Given this, what is the case for arguing that this time is different, and the impact will be smaller than in 1986? One is that now, unlike in 1986, natural gas prices haven’t moved down in sympathy with crude oil prices, and the Texas recession in 1986 may have owed in part also to the decline in gas prices. Another is that, as noted above, the employment share is somewhat lower, and thus the income hit will be felt more by capital-holders – i.e. investors around the country and the world. Finally, unlike 1986, the energy industry is experiencing rapid technological gains, pushing down the energy extraction cost curve.

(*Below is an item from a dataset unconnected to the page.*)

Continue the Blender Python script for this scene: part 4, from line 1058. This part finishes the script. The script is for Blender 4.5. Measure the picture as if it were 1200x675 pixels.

While these are all valid, they are not so strong as to signal smooth sailing for the Texas economy. Financially, oil is a fair bit more important than gas for Texas, both now and in 1986, with a dollar value two to three times as large. Moreover, while energy employment may be somewhat smaller now, we are not talking about night and day. The current share is about 3/4ths what it was in 1986. (Given the higher capital intensity, there are some reasons to think employment may be greater now in sectors outside the traditional oil and gas sectors, such as pipeline and heavy engineering construction).

As we weigh the evidence, we think Texas will, at the least, have a rough 2015 ahead, and is at risk of slipping into a regional recession. Such an outcome could bring with it the usual collateral damage that occurs in a slowdown. Housing markets have been hot in Texas. Although affordability in Texas looks good compared to the national average, it always does; compared to its own history, housing in some major Texas metro areas looks quite dear, suggesting a risk of a pull-back in the real estate market.

The national economy performed quite well in 1986, in spite of the Texas recession. We expect the US economy will perform well next year too , though some  regions – most notably Texas – could significantly underperform the national average.

So, in general, lower oil prices should be good for the US economy. However, not everyone in the US will be happy about that.